В конкретных условиях осени 1991 и весны 1992 года перед Западом были широко распахнуты двери для участия и оказания влияния на перестройку российской экономической системы и политического устройства. Вопросы суверенитета, которые так часто в других странах становятся камнем преткновения между донорами и получателями помощи, для российских реформаторов на этом этапе просто не существовали. Поскольку задача преобразования советской командной системы в российскую рыночную экономику была, пожалуй, самой амбициозной экономической «реформой», которая когда-либо предпринималась, российские реформаторы приветствовали интеллектуальную помощь Запада. Гайдару и его команде Запад был нужен как источник идей и знаний об экономической реформе. К тому же Гайдар и его команда в политическом плане были никому в России не известны. Они нуждались в поддержке Запада для легитимизации во внутриполитическом плане перед своими критиками в российском парламенте, а также перед президентом Ельциным. Если авторитетные фигуры из Всемирного банка, Международного валютного фонда или Белого дома скажут Ельцину, что его команда молодых реформаторов проводит правильную политику, его можно было убедить продолжить данный курс. В силу этого в тот период такие фигуры, как Андерс Аслунд, Дэвид Липтон и Джефри Сакс, оказывали прямое и весьма важное влияние, давая советы новому российскому правительству по проблемам макроэкономики. Одновременно в Государственном комитете по имуществу, который в то время возглавлял Анатолий Чубайс, команда западных советников во главе с гарвардским экономистом Андреем Шлейфером и американским адвокатом Джонатаном Хэем в тесном контакте с российскими специалистами разрабатывала законы и инструкции по приватизации[39].

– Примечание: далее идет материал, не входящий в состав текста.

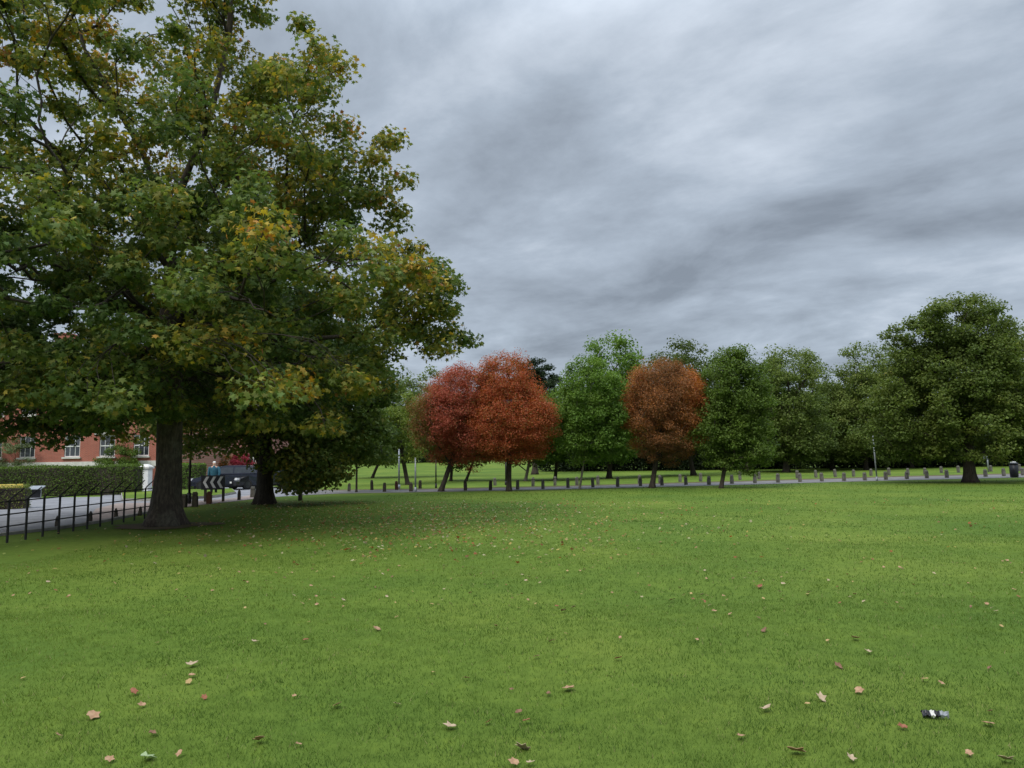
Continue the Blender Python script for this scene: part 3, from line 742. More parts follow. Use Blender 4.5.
def XY(px, py): p = G(px, py); return (p.x, p.y)
hedge('hedge', 'long clipped dark green hedge before the red brick house', [XY(-60, 498.5), XY(133, 494.7)], 1.55, 1.2, GREEN, .3, 71, .08)
hedge('hedge', 'short clipped light green hedge right of the sycamore trunk, beyond the road', [XY(172, 490), XY(200, 489.5)], 1.6, 1.0, LG, .45, 72, .08)
hedge('hedge', 'low leafy hedge under the yellow rail at the left edge', [XY(-60, 512), XY(24, 509)], .85, .9, OLV, .7, 73, .06)
def bush(label, bx, by, blobs, n, seed, stops, tone0, leaf=.1, name='shrub', rc=.4, per=200):
    b = G(bx, by)
    std(name, label, b, px_blobs(b.y, blobs), .05, n, per, rc, leaf, stops, seed, tone0=tone0, tone_amp=.2, bias=1.4, flat=.8, cat='shrub', minz=.05)
bush('big grey-green rounded bush at the left edge above the hedge', 4, 489, [(4, 460, 26, 24), (-20, 465, 26, 24)], 60, 81, [(0, (.05, .08, .03)), (.5, (.1, .14, .06)), (1, (.18, .22, .1))], .6)
bush('dark shrub below the second window of the brick house', 48, 486, [(48, 458, 15, 14), (45, 472, 16, 12)], 36, 82, GREEN, .4)
bush('drooping dark green shrub right of the house window with the pale lintel', 122, 487, [(122, 460, 14, 22), (112, 470, 20, 14), (133, 468, 12, 18)], 50, 83, GREEN, .35)
bush('small crimson maple shrub left of the second trunk', 243, 483, [(243, 462, 13, 9), (252, 468, 6, 6), (236, 466, 8, 6)], 40, 84, [(0, (.16, .02, .03)), (.5, (.3, .04, .06)), (1, (.4, .09, .1))], .5, rc=.3, per=140, name='maple_shrub')
bush('mixed green and orange shrub behind the parked cars', 230, 482, [(230, 466, 11, 10), (222, 470, 8, 7)], 36, 85, [(0, (.06, .1, .02)), (.5, (.12, .16, .04)), (.8, (.35, .12, .04)), (1.1, (.4, .08, .03))], .55)
bush('leafy olive shrub right of the second trunk, behind the last parked car', 287, 486, [(284, 466, 12, 14), (296, 470, 12, 12)], 40, 86, OLV, .5)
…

И хотя присутствие в Госкомимуществе этих иностранных (в большинстве американских) советников в конечном счете вызывало интуитивный протест российских националистов и коммунистов, это внешнее вмешательство во внутренние дела России продолжалось в течение нескольких лет. Позже через программы, поддерживавшиеся американским Агентством международного развития, американские консультанты работали непосредственно или по контрактам практически во всех российских правительственных учреждениях, связанных с процессом экономических реформ, включая Центробанк, Минфин, Минэкономразвития и Федеральную комиссию по ценным бумагам.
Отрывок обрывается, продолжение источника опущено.